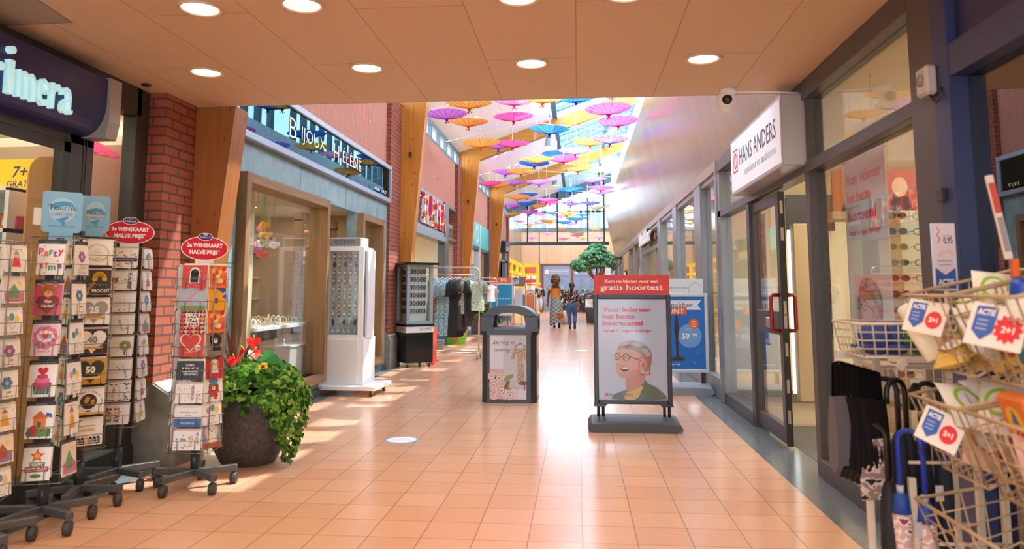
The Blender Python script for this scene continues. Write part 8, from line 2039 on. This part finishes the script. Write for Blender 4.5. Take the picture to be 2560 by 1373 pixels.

--------------------------------------------------

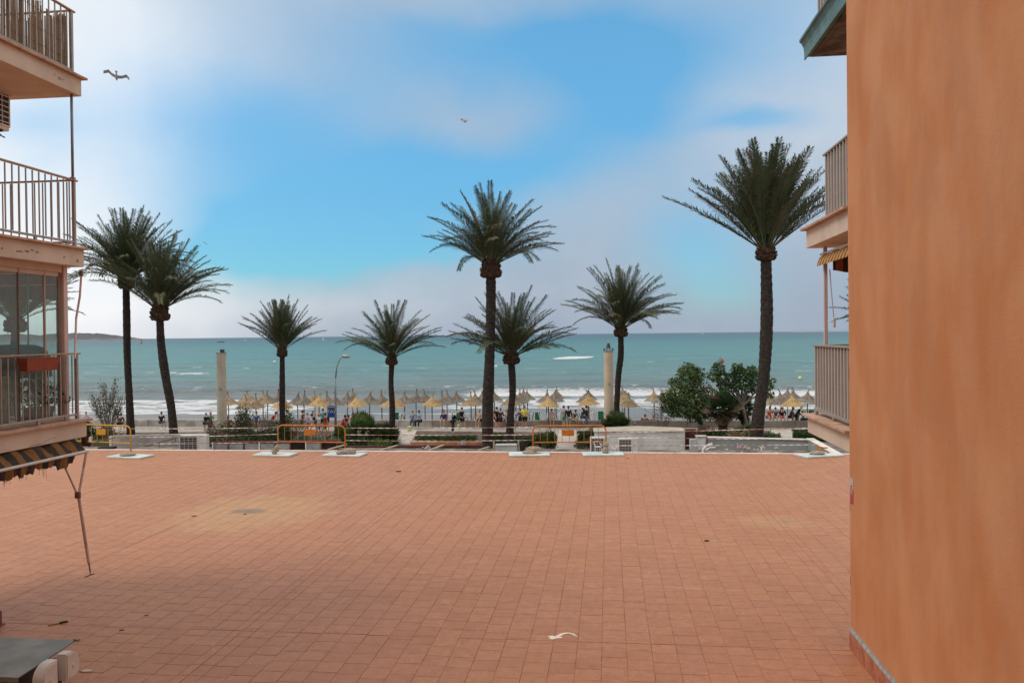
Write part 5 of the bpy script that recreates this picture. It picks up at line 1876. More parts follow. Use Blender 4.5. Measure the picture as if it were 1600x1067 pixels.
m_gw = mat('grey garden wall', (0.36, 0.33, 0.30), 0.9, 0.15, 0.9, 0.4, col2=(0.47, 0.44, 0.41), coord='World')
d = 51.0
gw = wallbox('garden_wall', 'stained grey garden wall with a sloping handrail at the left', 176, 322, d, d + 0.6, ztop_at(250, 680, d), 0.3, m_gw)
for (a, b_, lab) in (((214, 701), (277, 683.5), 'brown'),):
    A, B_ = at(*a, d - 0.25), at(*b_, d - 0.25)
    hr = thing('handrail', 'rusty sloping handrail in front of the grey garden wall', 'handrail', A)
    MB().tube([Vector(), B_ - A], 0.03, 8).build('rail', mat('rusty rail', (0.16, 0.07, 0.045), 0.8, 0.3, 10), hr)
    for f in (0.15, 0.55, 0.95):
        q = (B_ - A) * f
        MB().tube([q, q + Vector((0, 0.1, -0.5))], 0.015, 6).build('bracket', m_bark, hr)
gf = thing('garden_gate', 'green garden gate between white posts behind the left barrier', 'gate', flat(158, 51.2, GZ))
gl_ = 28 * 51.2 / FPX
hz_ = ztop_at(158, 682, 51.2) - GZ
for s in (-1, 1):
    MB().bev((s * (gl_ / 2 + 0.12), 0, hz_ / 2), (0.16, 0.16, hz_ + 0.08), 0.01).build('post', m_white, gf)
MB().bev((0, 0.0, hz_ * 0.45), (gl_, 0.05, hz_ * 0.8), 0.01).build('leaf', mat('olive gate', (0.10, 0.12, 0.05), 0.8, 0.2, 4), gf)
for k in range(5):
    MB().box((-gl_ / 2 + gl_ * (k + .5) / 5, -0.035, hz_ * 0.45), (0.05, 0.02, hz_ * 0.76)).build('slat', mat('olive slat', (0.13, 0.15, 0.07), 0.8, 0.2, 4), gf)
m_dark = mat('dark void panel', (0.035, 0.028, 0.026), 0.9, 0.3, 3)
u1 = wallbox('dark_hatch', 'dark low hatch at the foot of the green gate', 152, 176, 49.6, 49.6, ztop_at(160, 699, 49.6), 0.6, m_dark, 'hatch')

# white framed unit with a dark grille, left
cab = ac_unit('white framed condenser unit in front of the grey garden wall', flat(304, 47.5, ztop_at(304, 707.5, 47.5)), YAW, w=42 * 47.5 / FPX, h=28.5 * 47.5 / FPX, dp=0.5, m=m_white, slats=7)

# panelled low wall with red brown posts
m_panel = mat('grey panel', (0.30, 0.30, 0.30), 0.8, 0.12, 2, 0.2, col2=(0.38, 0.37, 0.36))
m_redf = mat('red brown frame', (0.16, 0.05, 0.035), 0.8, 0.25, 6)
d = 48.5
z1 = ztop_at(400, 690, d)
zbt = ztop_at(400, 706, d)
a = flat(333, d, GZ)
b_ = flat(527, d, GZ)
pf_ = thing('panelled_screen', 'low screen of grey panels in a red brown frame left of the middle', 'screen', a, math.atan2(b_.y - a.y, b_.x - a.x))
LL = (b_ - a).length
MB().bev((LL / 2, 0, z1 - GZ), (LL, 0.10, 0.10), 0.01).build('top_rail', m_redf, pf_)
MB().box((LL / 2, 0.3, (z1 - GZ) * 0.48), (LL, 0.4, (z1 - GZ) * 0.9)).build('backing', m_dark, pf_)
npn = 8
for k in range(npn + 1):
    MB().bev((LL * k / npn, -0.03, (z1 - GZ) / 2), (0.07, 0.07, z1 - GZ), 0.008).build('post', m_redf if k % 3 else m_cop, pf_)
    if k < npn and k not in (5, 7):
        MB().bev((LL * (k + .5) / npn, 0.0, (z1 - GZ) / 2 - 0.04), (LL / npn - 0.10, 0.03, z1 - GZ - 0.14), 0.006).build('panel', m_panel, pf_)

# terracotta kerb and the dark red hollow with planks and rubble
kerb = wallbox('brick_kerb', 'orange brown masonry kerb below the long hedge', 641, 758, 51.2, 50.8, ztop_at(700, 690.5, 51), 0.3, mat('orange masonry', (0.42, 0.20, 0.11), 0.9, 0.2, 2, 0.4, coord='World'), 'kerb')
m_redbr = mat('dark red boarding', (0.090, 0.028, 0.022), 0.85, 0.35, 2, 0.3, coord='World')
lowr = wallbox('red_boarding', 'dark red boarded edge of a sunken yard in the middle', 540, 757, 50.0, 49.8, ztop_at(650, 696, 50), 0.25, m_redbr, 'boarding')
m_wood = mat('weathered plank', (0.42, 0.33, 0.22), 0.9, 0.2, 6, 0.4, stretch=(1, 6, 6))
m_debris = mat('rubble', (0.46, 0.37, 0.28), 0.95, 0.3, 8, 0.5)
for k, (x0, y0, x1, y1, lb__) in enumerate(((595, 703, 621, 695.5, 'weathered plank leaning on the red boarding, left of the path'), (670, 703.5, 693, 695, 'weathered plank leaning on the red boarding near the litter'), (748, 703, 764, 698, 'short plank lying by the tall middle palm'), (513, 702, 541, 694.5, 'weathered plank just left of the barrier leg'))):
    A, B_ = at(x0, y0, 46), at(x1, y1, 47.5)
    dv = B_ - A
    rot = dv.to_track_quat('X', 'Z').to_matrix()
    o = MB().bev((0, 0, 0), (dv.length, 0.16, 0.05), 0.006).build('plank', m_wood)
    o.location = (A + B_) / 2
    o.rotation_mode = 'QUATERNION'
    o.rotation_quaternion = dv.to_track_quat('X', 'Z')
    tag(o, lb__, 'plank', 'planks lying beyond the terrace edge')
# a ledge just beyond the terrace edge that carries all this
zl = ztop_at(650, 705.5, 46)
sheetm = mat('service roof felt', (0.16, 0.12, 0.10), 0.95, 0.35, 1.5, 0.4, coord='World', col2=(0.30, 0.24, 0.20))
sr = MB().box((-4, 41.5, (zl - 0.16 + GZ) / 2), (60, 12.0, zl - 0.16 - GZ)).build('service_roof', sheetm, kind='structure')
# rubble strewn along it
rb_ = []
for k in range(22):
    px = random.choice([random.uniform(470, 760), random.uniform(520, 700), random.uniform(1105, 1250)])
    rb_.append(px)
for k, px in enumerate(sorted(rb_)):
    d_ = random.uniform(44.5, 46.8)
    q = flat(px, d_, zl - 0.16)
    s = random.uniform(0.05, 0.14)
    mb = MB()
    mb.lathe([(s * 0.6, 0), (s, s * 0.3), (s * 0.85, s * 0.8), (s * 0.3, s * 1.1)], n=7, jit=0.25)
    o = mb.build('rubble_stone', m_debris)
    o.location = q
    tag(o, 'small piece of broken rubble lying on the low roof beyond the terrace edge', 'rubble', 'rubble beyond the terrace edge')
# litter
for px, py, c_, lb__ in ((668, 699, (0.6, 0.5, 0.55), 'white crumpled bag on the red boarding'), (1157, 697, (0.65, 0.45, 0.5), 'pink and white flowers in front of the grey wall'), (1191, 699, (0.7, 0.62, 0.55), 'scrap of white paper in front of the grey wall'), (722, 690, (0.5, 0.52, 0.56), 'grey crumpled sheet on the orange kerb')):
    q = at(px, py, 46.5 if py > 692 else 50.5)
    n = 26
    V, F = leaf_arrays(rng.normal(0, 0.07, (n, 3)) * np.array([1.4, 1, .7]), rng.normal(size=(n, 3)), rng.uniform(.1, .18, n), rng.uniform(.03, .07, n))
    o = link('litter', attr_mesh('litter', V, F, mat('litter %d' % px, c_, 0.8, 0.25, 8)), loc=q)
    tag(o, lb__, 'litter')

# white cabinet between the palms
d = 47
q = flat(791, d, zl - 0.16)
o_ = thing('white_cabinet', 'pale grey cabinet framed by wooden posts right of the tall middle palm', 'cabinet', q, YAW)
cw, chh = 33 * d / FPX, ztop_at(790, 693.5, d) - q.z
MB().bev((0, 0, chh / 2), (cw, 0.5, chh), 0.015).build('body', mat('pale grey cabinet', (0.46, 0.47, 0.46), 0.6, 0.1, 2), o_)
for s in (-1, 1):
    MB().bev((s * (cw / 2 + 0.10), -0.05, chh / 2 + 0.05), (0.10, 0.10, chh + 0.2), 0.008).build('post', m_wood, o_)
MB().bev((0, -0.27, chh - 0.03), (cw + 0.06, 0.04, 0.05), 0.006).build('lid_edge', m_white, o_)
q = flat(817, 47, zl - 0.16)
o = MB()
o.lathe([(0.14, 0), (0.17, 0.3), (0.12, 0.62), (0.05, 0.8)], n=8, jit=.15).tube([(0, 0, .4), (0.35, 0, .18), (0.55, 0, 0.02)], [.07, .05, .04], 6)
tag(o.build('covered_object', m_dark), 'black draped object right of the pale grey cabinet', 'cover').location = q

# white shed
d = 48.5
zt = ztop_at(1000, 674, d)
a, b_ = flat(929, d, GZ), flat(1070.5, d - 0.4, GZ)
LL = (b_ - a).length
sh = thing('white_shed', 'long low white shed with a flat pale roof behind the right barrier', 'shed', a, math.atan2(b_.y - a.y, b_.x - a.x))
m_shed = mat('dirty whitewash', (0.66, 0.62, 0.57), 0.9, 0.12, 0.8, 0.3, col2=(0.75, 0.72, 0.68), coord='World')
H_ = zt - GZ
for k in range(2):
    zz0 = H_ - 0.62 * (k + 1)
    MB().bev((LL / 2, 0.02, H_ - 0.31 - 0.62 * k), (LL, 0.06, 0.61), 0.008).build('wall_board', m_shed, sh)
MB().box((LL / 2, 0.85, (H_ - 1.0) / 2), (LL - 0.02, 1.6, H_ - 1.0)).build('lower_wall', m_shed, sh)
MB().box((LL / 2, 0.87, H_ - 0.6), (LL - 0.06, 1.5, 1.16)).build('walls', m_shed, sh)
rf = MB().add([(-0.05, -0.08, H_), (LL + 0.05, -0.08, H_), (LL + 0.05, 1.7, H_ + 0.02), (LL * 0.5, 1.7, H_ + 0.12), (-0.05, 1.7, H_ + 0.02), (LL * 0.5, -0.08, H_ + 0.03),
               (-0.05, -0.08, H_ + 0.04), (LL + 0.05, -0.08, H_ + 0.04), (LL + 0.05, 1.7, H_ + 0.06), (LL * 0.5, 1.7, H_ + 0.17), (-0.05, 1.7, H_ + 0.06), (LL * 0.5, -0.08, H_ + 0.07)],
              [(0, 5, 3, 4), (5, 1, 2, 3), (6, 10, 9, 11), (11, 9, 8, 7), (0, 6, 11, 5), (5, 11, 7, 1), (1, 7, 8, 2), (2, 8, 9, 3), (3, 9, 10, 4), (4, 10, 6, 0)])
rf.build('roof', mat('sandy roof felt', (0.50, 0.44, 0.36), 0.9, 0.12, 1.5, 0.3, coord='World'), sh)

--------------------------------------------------

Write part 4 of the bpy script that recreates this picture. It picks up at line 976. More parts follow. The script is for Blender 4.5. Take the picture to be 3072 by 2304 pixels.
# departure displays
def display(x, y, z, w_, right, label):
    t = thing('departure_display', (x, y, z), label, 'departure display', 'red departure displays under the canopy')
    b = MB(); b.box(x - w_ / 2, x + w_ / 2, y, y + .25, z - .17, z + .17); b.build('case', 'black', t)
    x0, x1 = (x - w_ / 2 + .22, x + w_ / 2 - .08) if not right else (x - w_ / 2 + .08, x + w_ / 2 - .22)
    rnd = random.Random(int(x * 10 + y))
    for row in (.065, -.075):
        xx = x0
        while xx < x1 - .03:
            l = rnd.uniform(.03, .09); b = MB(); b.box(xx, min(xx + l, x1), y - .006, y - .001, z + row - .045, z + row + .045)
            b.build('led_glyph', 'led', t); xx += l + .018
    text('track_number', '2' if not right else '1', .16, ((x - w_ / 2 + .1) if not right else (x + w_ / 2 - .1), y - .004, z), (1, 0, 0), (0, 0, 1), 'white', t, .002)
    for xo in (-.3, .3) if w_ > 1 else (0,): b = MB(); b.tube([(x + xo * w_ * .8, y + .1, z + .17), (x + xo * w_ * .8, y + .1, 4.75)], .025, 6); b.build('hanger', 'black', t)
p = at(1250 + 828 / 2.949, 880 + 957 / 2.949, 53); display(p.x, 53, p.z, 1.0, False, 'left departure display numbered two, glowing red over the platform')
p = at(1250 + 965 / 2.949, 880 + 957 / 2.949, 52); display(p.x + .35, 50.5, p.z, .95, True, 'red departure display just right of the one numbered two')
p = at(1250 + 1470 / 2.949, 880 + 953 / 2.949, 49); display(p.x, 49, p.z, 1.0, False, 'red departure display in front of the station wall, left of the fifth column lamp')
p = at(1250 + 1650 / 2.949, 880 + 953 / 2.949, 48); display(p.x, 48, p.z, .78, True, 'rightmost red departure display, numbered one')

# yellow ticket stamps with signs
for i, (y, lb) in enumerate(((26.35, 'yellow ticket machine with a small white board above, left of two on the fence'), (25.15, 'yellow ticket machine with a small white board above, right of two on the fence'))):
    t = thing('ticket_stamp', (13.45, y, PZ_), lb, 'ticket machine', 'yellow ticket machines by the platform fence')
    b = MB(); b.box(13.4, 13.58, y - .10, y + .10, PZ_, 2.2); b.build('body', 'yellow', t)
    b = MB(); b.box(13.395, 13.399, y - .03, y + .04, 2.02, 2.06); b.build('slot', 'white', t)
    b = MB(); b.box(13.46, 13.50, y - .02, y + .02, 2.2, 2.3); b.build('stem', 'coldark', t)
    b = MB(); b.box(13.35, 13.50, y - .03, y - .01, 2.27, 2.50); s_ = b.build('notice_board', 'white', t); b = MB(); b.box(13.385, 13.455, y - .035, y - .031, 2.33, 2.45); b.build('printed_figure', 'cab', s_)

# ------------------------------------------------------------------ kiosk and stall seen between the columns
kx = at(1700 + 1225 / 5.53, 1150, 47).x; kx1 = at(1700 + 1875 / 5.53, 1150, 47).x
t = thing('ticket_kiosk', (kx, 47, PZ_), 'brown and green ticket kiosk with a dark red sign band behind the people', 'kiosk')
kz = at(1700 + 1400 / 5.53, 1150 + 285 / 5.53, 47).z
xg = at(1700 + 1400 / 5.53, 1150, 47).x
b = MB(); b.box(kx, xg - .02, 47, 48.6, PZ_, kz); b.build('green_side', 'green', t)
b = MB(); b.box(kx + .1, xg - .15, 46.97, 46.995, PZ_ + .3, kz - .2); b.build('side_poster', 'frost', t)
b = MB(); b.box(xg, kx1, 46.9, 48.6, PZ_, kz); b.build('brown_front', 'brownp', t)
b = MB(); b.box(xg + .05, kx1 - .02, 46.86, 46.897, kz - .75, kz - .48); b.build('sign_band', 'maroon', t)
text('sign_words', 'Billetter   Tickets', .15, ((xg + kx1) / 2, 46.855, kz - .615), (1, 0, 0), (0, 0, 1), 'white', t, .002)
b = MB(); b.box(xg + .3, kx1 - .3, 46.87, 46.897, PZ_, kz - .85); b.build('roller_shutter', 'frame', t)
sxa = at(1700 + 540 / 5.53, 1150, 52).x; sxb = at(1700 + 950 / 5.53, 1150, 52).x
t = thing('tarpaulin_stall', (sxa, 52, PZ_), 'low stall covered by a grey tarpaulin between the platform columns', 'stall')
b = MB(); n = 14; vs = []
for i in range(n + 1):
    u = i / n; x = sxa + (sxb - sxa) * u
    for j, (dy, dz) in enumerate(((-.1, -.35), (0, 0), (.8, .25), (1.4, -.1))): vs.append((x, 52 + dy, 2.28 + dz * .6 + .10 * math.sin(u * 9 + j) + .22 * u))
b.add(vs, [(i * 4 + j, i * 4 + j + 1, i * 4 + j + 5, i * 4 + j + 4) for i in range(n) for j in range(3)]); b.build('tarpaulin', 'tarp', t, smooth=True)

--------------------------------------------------

## Work to be completed
Taking the records above, retype every line from the one with "Write part 5" down to the one with "cab = ac_unit('white", exactly and with nothing else.

## The completed task
Write part 5 of the bpy script that recreates this picture. It picks up at line 1876. More parts follow. Use Blender 4.5. Measure the picture as if it were 1600x1067 pixels.
m_gw = mat('grey garden wall', (0.36, 0.33, 0.30), 0.9, 0.15, 0.9, 0.4, col2=(0.47, 0.44, 0.41), coord='World')
d = 51.0
gw = wallbox('garden_wall', 'stained grey garden wall with a sloping handrail at the left', 176, 322, d, d + 0.6, ztop_at(250, 680, d), 0.3, m_gw)
for (a, b_, lab) in (((214, 701), (277, 683.5), 'brown'),):
    A, B_ = at(*a, d - 0.25), at(*b_, d - 0.25)
    hr = thing('handrail', 'rusty sloping handrail in front of the grey garden wall', 'handrail', A)
    MB().tube([Vector(), B_ - A], 0.03, 8).build('rail', mat('rusty rail', (0.16, 0.07, 0.045), 0.8, 0.3, 10), hr)
    for f in (0.15, 0.55, 0.95):
        q = (B_ - A) * f
        MB().tube([q, q + Vector((0, 0.1, -0.5))], 0.015, 6).build('bracket', m_bark, hr)
gf = thing('garden_gate', 'green garden gate between white posts behind the left barrier', 'gate', flat(158, 51.2, GZ))
gl_ = 28 * 51.2 / FPX
hz_ = ztop_at(158, 682, 51.2) - GZ
for s in (-1, 1):
    MB().bev((s * (gl_ / 2 + 0.12), 0, hz_ / 2), (0.16, 0.16, hz_ + 0.08), 0.01).build('post', m_white, gf)
MB().bev((0, 0.0, hz_ * 0.45), (gl_, 0.05, hz_ * 0.8), 0.01).build('leaf', mat('olive gate', (0.10, 0.12, 0.05), 0.8, 0.2, 4), gf)
for k in range(5):
    MB().box((-gl_ / 2 + gl_ * (k + .5) / 5, -0.035, hz_ * 0.45), (0.05, 0.02, hz_ * 0.76)).build('slat', mat('olive slat', (0.13, 0.15, 0.07), 0.8, 0.2, 4), gf)
m_dark = mat('dark void panel', (0.035, 0.028, 0.026), 0.9, 0.3, 3)
u1 = wallbox('dark_hatch', 'dark low hatch at the foot of the green gate', 152, 176, 49.6, 49.6, ztop_at(160, 699, 49.6), 0.6, m_dark, 'hatch')

# white framed unit with a dark grille, left
cab = ac_unit('white framed condenser unit in front of the grey garden wall', flat(304, 47.5, ztop_at(304, 707.5, 47.5)), YAW, w=42 * 47.5 / FPX, h=28.5 * 47.5 / FPX, dp=0.5, m=m_white, slats=7)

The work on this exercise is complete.